La inquietud que atraviesa el río

Afluencia y cristalizaciones,

Valeria González*

El agua y el hielo insisten. Son dos motivos constantes que parecen anudar la obra de Paula Senderowicz, volver cada puntada a un centro cada vez que su espíritu investigador la lleva más lejos, hacia nuevos medios y nuevos soportes. Y esto es porque, en verdad, se trata de algo más que de meros motivos. Son modos de ser de una misma sustancia. El agua discurre, toda configuración es en ella circunstancial y efímera, pero el agua es también capaz de componer, con el frío intenso, formas límpidas y quebradas. El hielo respira y permanece, pero es también capaz de generar, aliado al calor, licuefacción y movimiento. Se dibuja ante nosotros un mundo de procesos reversibles. Comprendemos mejor que agua y hielo, más que motivos, son procedimientos, modos de tratar (de concebir) la materia. Más allá de las técnicas, de los soportes, la obra de Paula Senderowicz despliega un diálogo, en sí infinito y no carente de tensiones, entre un estado de flujo y de cristalizaciones.

Si, como dijo Heráclito, sólo hay devenir, ese devenir, en cuanto historia, se manifiesta como sucesión de solidificaciones (palabras, conceptos, géneros artísticos) que portan a menudo la apariencia o la pretensión de ser inmutables. La razón occidental debió olvidar a Heráclito (“el oscuro” desde entonces) y acudir a su adversario. Si Heráclito había concebido la humanidad a imagen y semejanza de la naturaleza transitoria y cambiante (somos como un río que no cesa de fluir), Parménides concibió la naturaleza a partir de la capacidad de abstracción que distingue al animal humano (un Ser eterno legisla la desprolijidad de lo real). El antagonismo entre Heráclito y Parménides nos habilita a una primera analogía: la obra de Paula Senderowicz es un campo de encuentros y fricciones entre las propiedades y comportamientos de materias fluidas y la historia del paisaje, código visual que resume las formas de representar, pensar o imaginar la naturaleza. Resulta inconducente separar, por ejemplo, la referencia a Hokusai y las estampas japonesas de ese empeño que tiende a la acuarela y a las tintas, allí donde la liquidez de la pintura se acerca a la del agua. Es necesario abandonar el binomio aristotélico de “forma” y “materia”.

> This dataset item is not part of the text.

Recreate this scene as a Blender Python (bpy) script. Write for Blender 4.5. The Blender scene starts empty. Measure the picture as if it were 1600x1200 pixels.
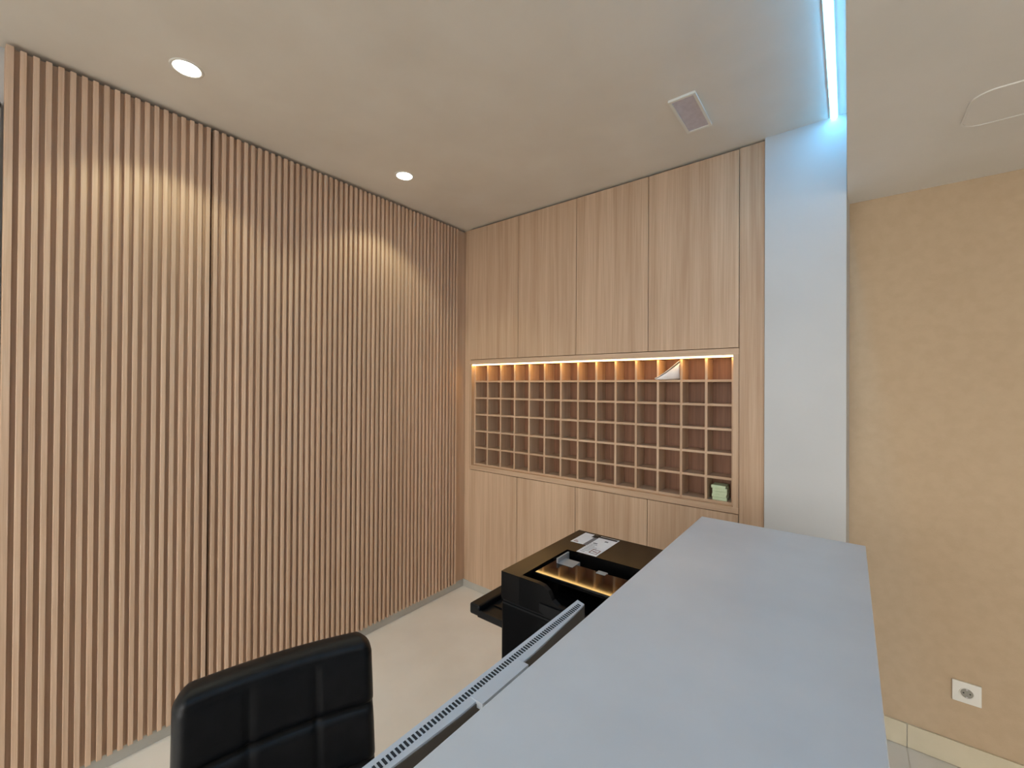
import bpy, bmesh, math, random
from mathutils import Vector, Matrix, noise

random.seed(7)
S = bpy.context.scene
C = S.collection

# ------------------------------------------------------------------ camera
CAM_H = 1.555
F_PX = 670.5
YAW, PIT, ROL = math.radians(38.11), math.radians(.349), math.radians(.36)
c, s = math.cos(YAW), math.sin(YAW)
cp, sp = math.cos(PIT), math.sin(PIT)
cr, sr = math.cos(ROL), math.sin(ROL)
R0 = Vector((c, s, 0)); FW = Vector((-s*cp, c*cp, sp)); U0 = Vector((s*sp, -c*sp, cp))
RT = cr*R0 + sr*U0
UP = -(sr*R0 - cr*U0)
cam_d = bpy.data.cameras.new('camera')
cam_d.sensor_fit = 'HORIZONTAL'
cam_d.sensor_width = 36
cam_d.lens = F_PX/1600*36
cam_d.clip_start = .02
cam = bpy.data.objects.new('camera', cam_d)
C.objects.link(cam)
m = Matrix.Identity(4)
for i in range(3):
    m[i][0], m[i][1], m[i][2] = RT[i], UP[i], -FW[i]
m[2][3] = CAM_H
cam.matrix_world = m
S.camera = cam

# ------------------------------------------------------------------ world, exposure, lamp levels
w = bpy.data.worlds.new('world'); S.world = w
w.use_nodes = True
bg = w.node_tree.nodes['Background']
bg.inputs[0].default_value = (1.0, .98, .95, 1)
bg.inputs[1].default_value = 2.8
S.view_settings.view_transform = 'Standard'
S.view_settings.look = 'None'
S.view_settings.gamma = 1
S.view_settings.use_curve_mapping = False
S.view_settings.exposure = 1.0
SPOT_W = 5.4            # recessed downlights, warm white
SPOT_COL = (.95, 1.0, .75)
LED_COOL, LED_COOL_E = (.12, .52, 1.0), 15
LED_WARM, LED_WARM_E = (1.0, .60, .19), 6.2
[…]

Platón tiene una teoría de las figuras y sus contornos. Esto se concilia muy bien con el idealismo, porque si el limite es el contorno de la forma, después de todo, ¿qué diferencia hace lo que hay entre los límites? Ponga arena, bronce, o lo que sea, siempre será un cubo o un círculo. La forma es relacionada con su contorno y Aristóteles invoca constantemente la experiencia del escultor. 

Ahora bien, ¿qué pasa cuando, unos siglos más tarde, se hace del límite otra concepción? Los estoicos dirán que el ejemplo del escultor es completamente artificial. La naturaleza nunca procede por moldeado. El contorno no tiene ningún interés, la cuestión no es dónde se detiene la forma, la verdadera cuestión es: ¿dónde se detiene una acción? Su ejemplo favorito es: una semilla de girasol perdida en un muro es capaz de hacer saltar ese muro. ¿Qué sentido tiene preguntarse por su forma? El límite de algo es el límite de su potencia, no el contorno de su figura. Los estoicos salen triunfantes: las cosas son de los cuerpos, no de las ideas.1

No se trata, entonces, de representar la naturaleza, sino de proceder como ella. ¿Cómo hacer un paisaje que en vez de formar la materia pictórica sea el lugar donde sus propiedades puedan expresarse? Decimos “paisaje”: podría ser cualquier otro género de representación, pero no “pintura”. Es evidente que Paula Senderowicz debe apartarse del dualismo inherente a la representación mimética (de aquel virtuosismo técnico que consiste en travestir la naturaleza de los materiales, en doblegar la dureza del mármol hasta llegar a la morbidez de la carne). Ahora bien, la potencia de una sustancia tampoco puede explayarse dentro de los límites de un materialismo autorreferencial. En el caso de las all over drippings de Pollock, la destitución de la figuración no liberó la materia sino que la desplazó hacia la hegemonía de un nuevo referente, más despótico y esquivo: la interioridad de un sujeto individual. La solución “anti-forma” (1968) de Robert Morris –dispersar materiales en bruto sobre el piso– implicaba, en el fondo, desembarazarse del problema.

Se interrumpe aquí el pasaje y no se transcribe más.